Does Turkey's 20-year tax holiday cover crypto?

Yes, if the gain is foreign-source. Sales on Binance offshore, Coinbase, Kraken, Bybit and similar non-Turkish exchanges fall inside the Article 20/D exemption for qualified new residents from 2026. The gain is not reported on a Turkish return and Turkey takes nothing.

What about Binance TR, Paribu or BTCTurk?

Trades through a Turkish-licensed exchange or a Turkish counterparty are Turkish-source income. Those gains fall outside the exemption and get taxed at normal individual rates (15% to 40%). If you want the 0%, the transaction has to live offshore. This is the planning line most rushed write-ups ignore.

Will Turkey's 2024 MASAK and SPK crypto rules disqualify me?

Holding crypto, or buying through a Turkish exchange as a customer, does not by itself create active Turkish tax liability and does not burn the three-year clean-slate test. Running a crypto business inside Turkey (a CASP-licensed firm, a market-maker, a paid trading desk) does, and that would block eligibility for the exemption.

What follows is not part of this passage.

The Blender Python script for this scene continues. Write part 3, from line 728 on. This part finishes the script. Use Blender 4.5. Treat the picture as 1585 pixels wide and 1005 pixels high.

Are NFTs and staking covered?

If the sale, the staking reward or the protocol revenue is paid offshore and routed outside Turkey, it sits inside the same foreign-source bucket as other crypto gains and rides at 0%. Once the activity is run through a Turkish entity or settled on a Turkish platform, it converts to Turkish-source and becomes taxable.

What is the inheritance position on a foreign crypto portfolio?

Under the 20-year window, the flat 1% Turkish inheritance rate applies in place of the standard scale (which climbs to roughly 30%). For a multimillion-dollar wallet that matters more than the income-tax line on a single year.